The latest update of GIMP’s new stable series delivers bugfixes, simple horizon straightening, async fonts loading, fonts tagging, and more new features.
Simple Horizon Straightening¶
A common use case for the Measure tool is getting GIMP to calculate the angle of rotation, when horizon is uneven on a photo. GIMP now removes the extra step of performing rotation manually: after measuring the angle, just click the newly added Straighten button in the tool’s settings dialog.
Asynchronous Fonts Loading¶
Loading all available fonts on start-up can take quite a while, because as soon as you add new fonts or remove existing ones, fontconfig (a 3rd party utility GIMP uses) has to rebuild the fonts cache. Windows and macOS users suffered the most from it.
Thanks to Jehan Pagès and Ell, GIMP now performs the loading of fonts in a parallel process, which dramatically improves startup time. The caveat is that in case you need to immediately use the Text tool, you might have to wait till all fonts complete loading. GIMP will notify you of that.
Fonts Tagging¶
Michael Natterer introduced some internal changes to make fonts taggable. The user interface is the same as for brushes, patterns, and gradients.
GIMP doesn’t yet automatically generate any tags from fonts metadata, but this is something we keep on our radar. Ideas and, better yet, patches are welcome!
Dashboard Updates¶
Ell added several new features to the Dashboard dockable dialog that helps debugging GIMP and GEGL or, for end-users, finetune the use of cache and swap.
New Memory group of widgets shows currently used memory size, the available physical memory size, and the total physical memory size. It can also show the tile-cache size, for comparison against the other memory stats.
Note that the upper-bound of the meter is the physical memory size, so the memory usage may be over 100% when GIMP uses the swap.
The Swap group now features “read” and “written” fields which report the total amount of data read-from/written-to the tile swap, respectively. Additionally, the swap busy indicator has been improved, so that it’s active whenever data has been read-from/written-to the swap during the last sampling interval, rather than at the point of sampling.
PSD Loader Improvements¶
While we cannot yet support PSD features such as adjustment layers, there is one thing we can do for users who just need a file to render correctly in GIMP. Thanks to Ell, GIMP now can load a “merged”, pre-composited version of the image, that becomes available when a PSD file was saved with “Maximize Compatibility” option enabled in Photoshop.

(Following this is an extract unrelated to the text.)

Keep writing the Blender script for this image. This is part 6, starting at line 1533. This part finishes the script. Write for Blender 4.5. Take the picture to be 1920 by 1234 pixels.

This option is currently exposed as an additional file type (“Photoshop image (merged)”), which has to be explicitly selected from the filetype list when opening the image. GIMP then will render the file correctly, but drop certain additional data from the file, such as channels, paths, and guides, while retaining metadata.
Builds for macOS Make a Comeback¶
Beta builds of GIMP 2.10 for macOS are available now. We haven’t eliminated all issues yet, and we appreciate your feedback.
GEGL and babl¶
Ell further improved the Recursive Transform operation, allowing multiple transformations to be applied simultaneously. He also fixed the trimming of tile xache into the swap.
New Selective Hue-Saturation operation by Miroslav Talasek is now available in the workshop. The idea is that you can choose a hue, then select width of the hues range around that base hue, then tweak saturation of all affected pixels.
Øyvind Kolås applied various fixes to the Pixelize operation and added the “needs-alpha” meta-data to Color to Alpha and svg-luminancetoalpha operations. He also added a Threshold setting to the Unsharp Mask filter (now called Sharpen (Unsharp Mask)) to restore and improve the legacy Unsharp Mask implementation from GIMP prior to v2.10.
In babl, Ell introduced various improvements to the babl-palette code, including making the default palette initialization thread-safe. Øyvind Kolås added an R~G~B~ set of spaces (which for all BablSpaces mean use sRGB TRC), definitions of ACEScg and ACES2065-1 spaces, and made various clean-ups. Elle Stone contributed a fix for fixed-to-double conversions.
Ongoing Development¶
While we spend as much time on bugfixing in 2.10.x as we can, our main goal is to complete the GTK+3 port as soon as possible. There is a side effect of this work: we keep discovering old subpar solutions that frustrate us until we fix them. So there is both GTK+3 porting and refactoring, which means we can’t predict when it’ll be done.
Recently, we also revitalized an outdated subproject called ‘gimp-data-extras’ with the sole purpose of keeping the Alpha-to-Logo scripts that we removed from 2.10 due to poor graphics quality. Since some users miss those scripts, there is now a simple way to get them back: download gimp-data-extras v2.0.4, unpack the archive, and copy all ‘.scm’ files from the ‘scripts’ folder to your local GIMP’s ‘scripts’ folder.